Requirement → Go through the data and copy every line exactly, but not the images.
--
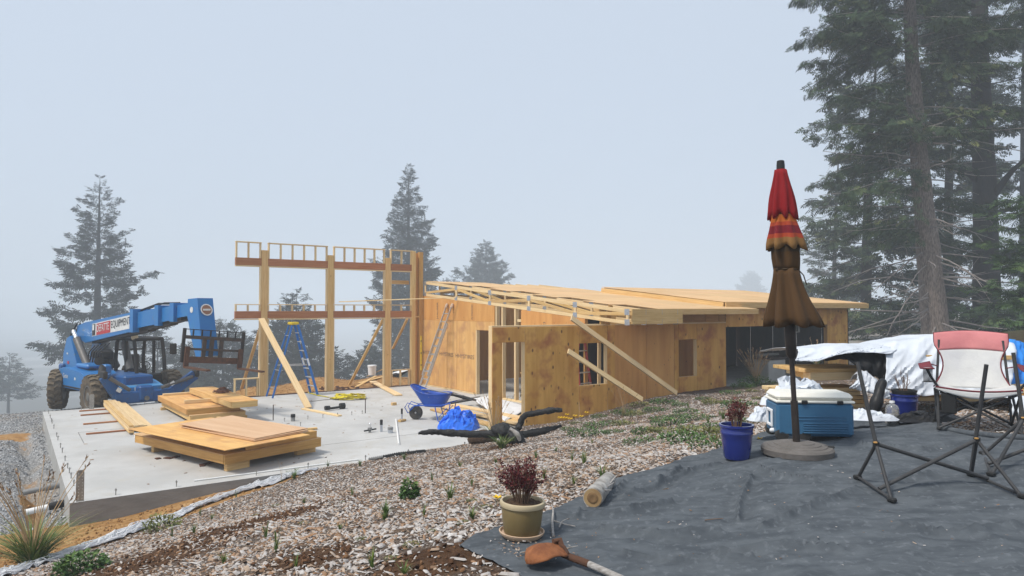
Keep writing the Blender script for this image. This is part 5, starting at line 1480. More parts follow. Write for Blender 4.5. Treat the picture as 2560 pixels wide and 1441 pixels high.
# carriage and forks
fk = holder('fork_carriage', th)
Mr = Matrix.Translation((6.75, -.08, 2.15)) @ Matrix.Rotation(-.09, 4, 'X') @ Matrix.Translation((-6.75, .08, -2.03))
def cb(name, p0, p1, w, t, m_, up=(0, 0, 1)): return board(name, Mr @ Vector(p0), Mr @ Vector(p1), w, t, m_, fk, up=up)
cy0, cy1 = -.86, .74
for y in (cy0, cy1): cb('carriage_upright', (6.7, y, 1.72), (6.7, y, 2.58), .07, .07, 'black_paint', (1, 0, 0))
cb('carriage_bar', (6.7, cy0, 2.56), (6.7, cy1, 2.56), .03, .02, 'black_paint')
cb('carriage_bar', (6.7, cy0, 2.36), (6.7, cy1, 2.36), .06, .09, 'dark_steel')
cb('carriage_bar', (6.7, cy0, 2.06), (6.7, cy1, 2.06), .06, .06, 'dark_steel')
cb('carriage_bar', (6.68, cy0, 1.79), (6.68, cy1, 1.79), .06, .16, 'rust')
for k in range(6): cb('guard_bar', (6.7, cy0 + (cy1 - cy0) * (k + 1) / 7, 2.36), (6.7, cy0 + (cy1 - cy0) * (k + 1) / 7, 2.56), .035, .03, 'black_paint', (1, 0, 0))
for y in (-.30, -.10, .16): cb('carriage_plate', (6.66, y, 1.78), (6.66, y, 2.38), .10, .06, 'dark_steel', (1, 0, 0))
for y in (cy0 + .09, cy1 - .07):
    cb('fork_shank', (6.76, y, 1.60), (6.76, y, 2.12), .12, .06, 'rust', (1, 0, 0))
    cb('fork_tine', (6.75, y, 1.60), (7.95, y, 1.58), .11, .045, 'rust')
for k in range(5): MB().tube([(-1.2 + .15 * k, -.36 + .03 * k, 1.5), (-.9 + .2 * k, -.40, 1.85), (-.5 + .3 * k, -.38, 2.05 + .03 * k)], .022, 6).build('hydraulic_hose', 'hose_black', th, 60)
for x, z, w_, m_ in ((-2.1, 1.45, .16, 'sign_red'), (-2.2, 1.75, .10, 'sign_white'), (-1.75, 1.25, .09, 'sign_white'), (-2.3, 1.05, .12, 'sign_white')):
    MB().bbox((x, -.626, z), (w_, .012, w_ * .6), .004).build('decal', m_, th)
for k in range(6): MB().bbox((-1.95, -.627, 1.08 + .045 * k - .2), (.30, .014, .018), .004).build('louvre', 'black_paint', th)
MB().bbox((-.2, -.46, .62), (2.1, .10, .34), .03).build('side_tank', 'black_paint', th)
MB().bbox((0.2, -1.125, .80), (2.3, .02, .05), .006).build('cover_sill', 'black_paint', th)
yaw = math.radians(-39.7)
TC = Vector((-12.98, 22.27, -.40)) + Vector((-math.sin(yaw), math.cos(yaw), 0)) * .08
place(th, TC, yaw)
# ------------------------------------------------------------------ patio things
def leafset(name, n, fn, tv, tf, m_, parent, seed):
    rg = np.random.default_rng(seed); Pn, Dn, Sn = fn(rg, n)
    R = rot_basis(Dn, np.array([0, 0, 1.0])[None].repeat(len(Pn), 0) + rg.normal(0, .5, (len(Pn), 3)), rg.uniform(0, 6.28, len(Pn))) * Sn[:, None, None]
    me = inst_mesh(name, tv, tf, R, Pn, m_, rg.random(len(Pn)))
    return tag(link(bpy.data.objects.new(name, me), Matrix.Identity(4), parent), kind='stuff')
LEAF_V = [(0, 0, 0), (.45, .26, .06), (1, 0, -.04), (.45, -.26, .06)]; LEAF_F = [(0, 1, 2), (0, 2, 3)]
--
Solution to this task →
Keep writing the Blender script for this image. This is part 5, starting at line 1480. More parts follow. Write for Blender 4.5. Treat the picture as 2560 pixels wide and 1441 pixels high.
# carriage and forks
fk = holder('fork_carriage', th)
Mr = Matrix.Translation((6.75, -.08, 2.15)) @ Matrix.Rotation(-.09, 4, 'X') @ Matrix.Translation((-6.75, .08, -2.03))
def cb(name, p0, p1, w, t, m_, up=(0, 0, 1)): return board(name, Mr @ Vector(p0), Mr @ Vector(p1), w, t, m_, fk, up=up)
cy0, cy1 = -.86, .74
for y in (cy0, cy1): cb('carriage_upright', (6.7, y, 1.72), (6.7, y, 2.58), .07, .07, 'black_paint', (1, 0, 0))
cb('carriage_bar', (6.7, cy0, 2.56), (6.7, cy1, 2.56), .03, .02, 'black_paint')
cb('carriage_bar', (6.7, cy0, 2.36), (6.7, cy1, 2.36), .06, .09, 'dark_steel')
cb('carriage_bar', (6.7, cy0, 2.06), (6.7, cy1, 2.06), .06, .06, 'dark_steel')
cb('carriage_bar', (6.68, cy0, 1.79), (6.68, cy1, 1.79), .06, .16, 'rust')
for k in range(6): cb('guard_bar', (6.7, cy0 + (cy1 - cy0) * (k + 1) / 7, 2.36), (6.7, cy0 + (cy1 - cy0) * (k + 1) / 7, 2.56), .035, .03, 'black_paint', (1, 0, 0))
for y in (-.30, -.10, .16): cb('carriage_plate', (6.66, y, 1.78), (6.66, y, 2.38), .10, .06, 'dark_steel', (1, 0, 0))
for y in (cy0 + .09, cy1 - .07):
    cb('fork_shank', (6.76, y, 1.60), (6.76, y, 2.12), .12, .06, 'rust', (1, 0, 0))
    cb('fork_tine', (6.75, y, 1.60), (7.95, y, 1.58), .11, .045, 'rust')
for k in range(5): MB().tube([(-1.2 + .15 * k, -.36 + .03 * k, 1.5), (-.9 + .2 * k, -.40, 1.85), (-.5 + .3 * k, -.38, 2.05 + .03 * k)], .022, 6).build('hydraulic_hose', 'hose_black', th, 60)
for x, z, w_, m_ in ((-2.1, 1.45, .16, 'sign_red'), (-2.2, 1.75, .10, 'sign_white'), (-1.75, 1.25, .09, 'sign_white'), (-2.3, 1.05, .12, 'sign_white')):
    MB().bbox((x, -.626, z), (w_, .012, w_ * .6), .004).build('decal', m_, th)
for k in range(6): MB().bbox((-1.95, -.627, 1.08 + .045 * k - .2), (.30, .014, .018), .004).build('louvre', 'black_paint', th)
MB().bbox((-.2, -.46, .62), (2.1, .10, .34), .03).build('side_tank', 'black_paint', th)
MB().bbox((0.2, -1.125, .80), (2.3, .02, .05), .006).build('cover_sill', 'black_paint', th)
yaw = math.radians(-39.7)
TC = Vector((-12.98, 22.27, -.40)) + Vector((-math.sin(yaw), math.cos(yaw), 0)) * .08
place(th, TC, yaw)
# ------------------------------------------------------------------ patio things
def leafset(name, n, fn, tv, tf, m_, parent, seed):
    rg = np.random.default_rng(seed); Pn, Dn, Sn = fn(rg, n)
    R = rot_basis(Dn, np.array([0, 0, 1.0])[None].repeat(len(Pn), 0) + rg.normal(0, .5, (len(Pn), 3)), rg.uniform(0, 6.28, len(Pn))) * Sn[:, None, None]
    me = inst_mesh(name, tv, tf, R, Pn, m_, rg.random(len(Pn)))
    return tag(link(bpy.data.objects.new(name, me), Matrix.Identity(4), parent), kind='stuff')
LEAF_V = [(0, 0, 0), (.45, .26, .06), (1, 0, -.04), (.45, -.26, .06)]; LEAF_F = [(0, 1, 2), (0, 2, 3)]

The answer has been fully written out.